Sub Zero schrieb:
> Hi Patrick,
>
>
>>> 1. What should I do to make exim defer the queued
>>>emails after -lets say 4H?
>
>
>>Why do you accept them in the first place? Don't you
>>want your mail-system to stay responsible? If you
>>can't report an error to a sender, then don't accept
>>the responsibility for handling their mail.
>
>
> Believe me I don't (at least before exim maildir thing, those were
> rejected). They are for those quota full mailboxes. I don't know why exim
> lets those mail in..
Your local mail store format has nothing to do with that.

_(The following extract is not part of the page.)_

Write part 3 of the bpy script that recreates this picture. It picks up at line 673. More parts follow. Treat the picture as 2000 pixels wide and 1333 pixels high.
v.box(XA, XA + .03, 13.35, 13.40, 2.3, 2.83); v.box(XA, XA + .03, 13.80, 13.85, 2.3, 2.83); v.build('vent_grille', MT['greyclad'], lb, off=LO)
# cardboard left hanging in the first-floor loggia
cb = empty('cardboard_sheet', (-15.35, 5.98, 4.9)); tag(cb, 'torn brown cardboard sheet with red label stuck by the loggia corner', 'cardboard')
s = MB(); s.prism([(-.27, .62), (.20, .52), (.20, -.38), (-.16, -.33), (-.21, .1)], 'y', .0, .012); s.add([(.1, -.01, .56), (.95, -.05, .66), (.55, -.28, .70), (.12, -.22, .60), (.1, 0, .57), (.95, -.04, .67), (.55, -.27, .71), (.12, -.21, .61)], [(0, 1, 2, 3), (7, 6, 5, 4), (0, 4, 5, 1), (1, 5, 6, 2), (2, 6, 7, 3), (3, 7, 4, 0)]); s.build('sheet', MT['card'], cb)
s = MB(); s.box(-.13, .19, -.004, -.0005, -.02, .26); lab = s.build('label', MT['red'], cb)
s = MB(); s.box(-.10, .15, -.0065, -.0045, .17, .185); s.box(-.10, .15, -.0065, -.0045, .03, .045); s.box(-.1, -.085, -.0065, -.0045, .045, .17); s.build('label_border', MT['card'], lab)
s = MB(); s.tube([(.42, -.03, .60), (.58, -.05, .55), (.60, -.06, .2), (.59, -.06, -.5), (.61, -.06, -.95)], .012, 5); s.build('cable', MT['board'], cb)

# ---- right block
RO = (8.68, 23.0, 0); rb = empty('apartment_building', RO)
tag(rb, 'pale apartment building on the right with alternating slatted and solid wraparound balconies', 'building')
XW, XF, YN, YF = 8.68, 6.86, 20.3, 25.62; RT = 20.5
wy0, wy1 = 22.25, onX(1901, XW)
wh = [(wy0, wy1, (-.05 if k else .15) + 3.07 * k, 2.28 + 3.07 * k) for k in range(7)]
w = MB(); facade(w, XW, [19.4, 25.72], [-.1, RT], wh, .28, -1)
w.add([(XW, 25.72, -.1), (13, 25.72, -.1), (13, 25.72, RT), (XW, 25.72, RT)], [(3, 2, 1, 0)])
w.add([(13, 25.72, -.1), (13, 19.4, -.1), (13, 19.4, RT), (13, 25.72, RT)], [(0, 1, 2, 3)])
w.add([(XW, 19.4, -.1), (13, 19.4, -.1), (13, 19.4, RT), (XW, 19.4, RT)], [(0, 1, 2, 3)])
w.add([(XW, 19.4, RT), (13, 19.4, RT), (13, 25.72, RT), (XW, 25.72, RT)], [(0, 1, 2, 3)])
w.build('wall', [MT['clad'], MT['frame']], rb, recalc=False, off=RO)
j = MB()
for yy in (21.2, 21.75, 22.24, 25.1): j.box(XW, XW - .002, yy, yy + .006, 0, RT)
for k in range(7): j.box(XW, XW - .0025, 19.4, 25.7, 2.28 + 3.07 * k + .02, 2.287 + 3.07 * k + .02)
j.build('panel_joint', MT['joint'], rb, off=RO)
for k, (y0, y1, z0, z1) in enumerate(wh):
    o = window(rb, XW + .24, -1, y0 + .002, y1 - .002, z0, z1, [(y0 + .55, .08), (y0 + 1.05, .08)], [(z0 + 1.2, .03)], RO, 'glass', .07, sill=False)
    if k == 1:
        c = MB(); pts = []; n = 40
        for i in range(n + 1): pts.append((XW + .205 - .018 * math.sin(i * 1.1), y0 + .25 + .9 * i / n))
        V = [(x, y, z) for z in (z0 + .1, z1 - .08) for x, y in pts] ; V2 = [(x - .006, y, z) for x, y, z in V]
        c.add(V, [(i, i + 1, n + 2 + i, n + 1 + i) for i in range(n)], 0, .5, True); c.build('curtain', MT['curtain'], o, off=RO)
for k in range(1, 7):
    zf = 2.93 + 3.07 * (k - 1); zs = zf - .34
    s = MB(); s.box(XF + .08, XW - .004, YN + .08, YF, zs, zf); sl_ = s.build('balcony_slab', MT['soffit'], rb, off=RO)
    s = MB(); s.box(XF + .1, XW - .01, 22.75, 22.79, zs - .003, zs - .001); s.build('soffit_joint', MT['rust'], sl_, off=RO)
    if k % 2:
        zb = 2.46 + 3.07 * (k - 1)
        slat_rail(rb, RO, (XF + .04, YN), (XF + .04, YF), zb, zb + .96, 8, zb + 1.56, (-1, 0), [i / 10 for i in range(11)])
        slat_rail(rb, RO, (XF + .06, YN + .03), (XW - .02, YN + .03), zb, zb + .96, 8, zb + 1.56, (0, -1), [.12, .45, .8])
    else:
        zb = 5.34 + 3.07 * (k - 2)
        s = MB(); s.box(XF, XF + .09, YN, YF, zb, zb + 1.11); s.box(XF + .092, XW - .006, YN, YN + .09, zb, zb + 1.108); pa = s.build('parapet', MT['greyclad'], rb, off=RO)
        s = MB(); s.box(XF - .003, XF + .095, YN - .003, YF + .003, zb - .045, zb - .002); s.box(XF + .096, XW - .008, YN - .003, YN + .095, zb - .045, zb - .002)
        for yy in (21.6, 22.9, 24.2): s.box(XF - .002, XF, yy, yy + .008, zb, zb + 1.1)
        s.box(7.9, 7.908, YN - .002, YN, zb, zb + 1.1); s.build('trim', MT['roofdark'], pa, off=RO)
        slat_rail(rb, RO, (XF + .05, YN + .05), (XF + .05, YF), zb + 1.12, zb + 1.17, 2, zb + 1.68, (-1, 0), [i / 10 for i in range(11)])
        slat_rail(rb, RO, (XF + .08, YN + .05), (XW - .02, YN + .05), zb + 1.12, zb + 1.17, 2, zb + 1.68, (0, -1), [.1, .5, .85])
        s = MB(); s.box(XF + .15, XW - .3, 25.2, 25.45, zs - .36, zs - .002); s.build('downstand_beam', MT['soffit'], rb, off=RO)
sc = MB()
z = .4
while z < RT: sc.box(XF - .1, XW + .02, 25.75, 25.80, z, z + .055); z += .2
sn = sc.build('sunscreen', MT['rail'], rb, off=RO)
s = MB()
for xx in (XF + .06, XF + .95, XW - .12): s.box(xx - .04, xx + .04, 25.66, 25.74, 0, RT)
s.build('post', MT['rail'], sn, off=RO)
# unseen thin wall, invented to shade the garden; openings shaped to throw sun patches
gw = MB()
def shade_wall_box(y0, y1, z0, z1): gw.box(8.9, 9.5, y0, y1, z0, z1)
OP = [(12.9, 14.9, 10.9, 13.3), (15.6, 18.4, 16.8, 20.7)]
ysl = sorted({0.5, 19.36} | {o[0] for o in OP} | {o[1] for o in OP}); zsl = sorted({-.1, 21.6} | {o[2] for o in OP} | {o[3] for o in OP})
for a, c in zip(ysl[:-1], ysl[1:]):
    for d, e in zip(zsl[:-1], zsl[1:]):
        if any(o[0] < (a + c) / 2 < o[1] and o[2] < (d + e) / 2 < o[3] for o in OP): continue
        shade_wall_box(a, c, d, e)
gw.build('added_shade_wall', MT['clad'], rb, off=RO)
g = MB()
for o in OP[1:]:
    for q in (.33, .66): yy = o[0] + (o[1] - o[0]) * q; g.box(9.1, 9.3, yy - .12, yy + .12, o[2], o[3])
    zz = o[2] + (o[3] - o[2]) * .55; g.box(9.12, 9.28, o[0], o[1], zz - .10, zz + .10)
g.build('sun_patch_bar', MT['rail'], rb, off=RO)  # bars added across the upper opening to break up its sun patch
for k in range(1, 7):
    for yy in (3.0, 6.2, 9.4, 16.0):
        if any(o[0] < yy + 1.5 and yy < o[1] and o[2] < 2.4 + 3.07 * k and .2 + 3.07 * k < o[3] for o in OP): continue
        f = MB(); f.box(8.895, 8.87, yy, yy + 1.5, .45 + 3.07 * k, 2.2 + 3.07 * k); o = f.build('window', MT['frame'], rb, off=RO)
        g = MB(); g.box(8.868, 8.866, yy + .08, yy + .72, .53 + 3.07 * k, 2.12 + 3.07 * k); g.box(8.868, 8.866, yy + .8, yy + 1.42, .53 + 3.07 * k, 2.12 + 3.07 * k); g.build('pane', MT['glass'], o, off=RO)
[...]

Your problem
is that you only verify whether the sender domain is routable, and not
whether the sender really exists, ie. accepts bounces.
>
>>require
>> verify = sender/callout
>
>
> I have this ACL in the check_recipient part:
>
> <snip>
> require verify = sender
> accept domains = +local_domains
> endpass
> message = Please check all recipients of this message to
> verify they are valid.
> verify = recipient
> </snip>
>
> Can you please help me to rewrite this to do:
>
> <snip>
> require verify = sender
> accept domains = +local_domains
> endpass
> message = Please check all recipients of this message to
> verify they are valid.
> verify = recipient
> </snip>
>
> if the interface port is 587 but do
>
> <snip>
> require verify = sender/callout
> accept domains = +local_domains
> endpass
> message = Please check all recipients of this message to
> verify they are valid.
> verify = recipient
> </snip>
>
> if the interface port is 25. I don't know how to add "condition = ${if
> eq{$interface_port}{25}}" or "condition = ${if eq{$interface_port}{587}}" to
> this thing in the "check_recipient:" part located under the "begin acl"
> thing.
there you go:
deny
condition = ${if eq{$interface_port}{587}}{true}{false}
verify = sender
deny
condition = ${if eq{$interface_port}{587}}{false}{true}
verify = sender/callout
accept
domains = +local_domains
endpass
message = unknown user
verify = recipient
BTW: The recipient ACL is run once for every recipient, but your fail
message seems to indicate that you are not aware of this.
And don't forget to check the spec for the options to the callout. I
guess, you'll want to use some of them.